Sunday, August 24, 2003

Home.

Today was one of the most beautiful days I've seen all season; how delightfully ironic that it happened in Virginia Beach, after a veritable world-tour of a summer. Low 80's and hardly a trace of humidity in the blue cloud-puffed sky this afternoon as I sunned myself on the sand at 36th street, following an early lunch at the locals' favorite diner on the strip. So gorgeous, in fact, that it persuaded me to stop by WRV, the local surf shop, which I've avoided for years because I'm intimidated by surfer-types (the people who used to mock me in high school; you know the type--tan, blonde, perfect girls, and ripped beachy looking guys with tousled hair) and don't feel nearly 'cool' enough to patronize such establishments. Throwing caution to the balmy offshore wind, I stopped by in search of another pair of the perfect Reef flipflops, as my old ones had worn out during my travels in Spain. Not only did I find the paragon of beach footwear, but I also was flirted with by 15 and 17 year old boys. Ah, to be back in the heyday of my youth and enjoy such attentions.
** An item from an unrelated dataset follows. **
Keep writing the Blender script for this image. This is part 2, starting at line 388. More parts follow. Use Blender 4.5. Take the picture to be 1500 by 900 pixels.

The sky was clear, the breeze was just enough to keep me from getting uncomfortably hot while baking in the sand, and the North-Westerly wind kicked up the surf enough to make the beach fun. The water felt wonderful, so much so that I felt compelled to inhale at least a pint of it when I missed a wave while bodysurfing. It's good to live at the beach, even if my time in the water was cut short due to the appearance of some threatening looking cnidarians. I think I might have even gotten stung, but it was worth it.

Drove home with the windows down, new flipflops on my feet, enjoying one of those moments when I'm glad that my parents still live in Virginia Beach. All of the crepe myrtles are in bloom, filling the streets with tons of fluffy branches decked out in light pinks and purples, magenta, lilac, red, white, and plum. All the color distracts your attention from the idiocy of the divided highway/feeder road system that the city planners thought was a novel idea, and all seems right with the infrastructure. It's not a bad place to come back to. At U.S. customs in Cincinnati, the guy looked at my passport and said "Virginia Beach, eh? That's tough." I smiled back and laughed "yeah," as I walked down the hall; it may not be Malibu, but it's got its own charm.

Today was so unexpectedly good that I'm still in a little bit of shock, and I'm not sure what I've done to deserve it. My mother and I almost had another fight this morning, when she tried to carry on a conversation while I ate cereal and read the New York Times. If there's one thing that I just can't stand, it's someone asking incessant questions while I'm clearly in the middle of reading something, so I do my best to ignore and dodge the problem with curt replies. A tearful "are you mad, Thea?" was not an auspicious start to my last Sunday of summer, but thanks to ombudsman extraordinare (Dad), by the time I met them for lunch, we were all able to laugh a little about it, and it blew over. Whew. So like I said, this gift of a day was certainly not in reward for me being a perfect daughter, nor for my dogged work ethic, my accomplishments over the summer, my unthinking kindness towards puppies and small children, nor my charming personality. I really don't know why, and I'm not going to worry about it; I'll just accept it gracefully, say thank you, and remain quizzically puzzled by the weirdness of life.

I could get all philosophical and meditate on why it's so odd that today should come at the end of August, and back in the mundane world of my house and family, when I've been living in relatively exotic locales for the past 8 months and experiencing new places all the time. You know, something about coming full circle, the cyclical nature of life, traveling across the the ocean to find that your own home town can be one of the most beautiful places on the Atlantic, crap like that. But that would be silly, and might border on pretension...and I'm never silly and/or pretentious.

So I'll just sit here with a small happy twist to my mouth, contented after a successful evening in the kitchen (grilled black sea bass stuffed with lemon-basil pesto, cherry tomato and parsley tart, and tomato pesto clams), have a shower to wash of the the sea salt on my hands from cooking, plus the salt left in my hair, and head off to bed. Still not thinking about going back to school, classes, schedules, and all the things that will comprise my reality in seven-days' time, but today merits a little break, a grateful nod to whatever forces might be out there and want me to have a good time. I can take the hint guys--I may be slow, but I catch on eventually.